A consistent gig schedule would follow but some things needed to be addressed. The set list was looking pretty slim after the keyboard player left with his songs. 2006 held room for growth. Gunslinger's Dream had a new sound without the organ/piano. It was a sound that was based on their original concepts but was evolving into something better.

This concept is a mixture of upbeat and danceable rock with reggae and house. The music surrounds a positive vibe with lyrics that not only pose questions and problems, but attempt to come to conclusions and solutions. Socially conscious, but down to earth, Gunslinger's Dream is a democratic process that yields "real" songs. After writing numerous songs throughout the winter and spring, they decided to take that new sound back to the studio.

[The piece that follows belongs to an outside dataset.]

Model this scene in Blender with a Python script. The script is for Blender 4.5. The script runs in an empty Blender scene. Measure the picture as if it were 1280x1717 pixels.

Gunslinger's Dream flew in producer Brandon Hickey from his job as an instructor at the Conservatory of Recording Arts and Sciences in Tempe, Arizona. They met at Studio Chicago for a weekend and squeezed out four more songs. Sitting in on percussion was a friend of Gordon’s. He goes by the name Peter Yee. Things were clicking together. The intense, non-stop work paid off with an album entitled "Wrecking Ball."

Armed with a beefed up set list, new covers, a new album and ambitious goals, Gunslinger’s Dream stands poised to make some waves from that “tiny” speck on the map known as Chicago, Illinois. 2007 promises to be exciting. Don’t be surprised if they show up in a town near you. Just look for the white mini-van with wood paneling that is falling off :)

“Where’d you get that name from?”

Chai and Tim were browsing a local music store in Bloomington when they got to talking to an associate about the blues. The employee was a drummer himself and he complained that the blues were boring for him because he played the same thing over and over. Debatable, yes, but it was what he said afterwards that stuck. Referring to guitar players, he said, “But the blues are a gunslinger’s dream.”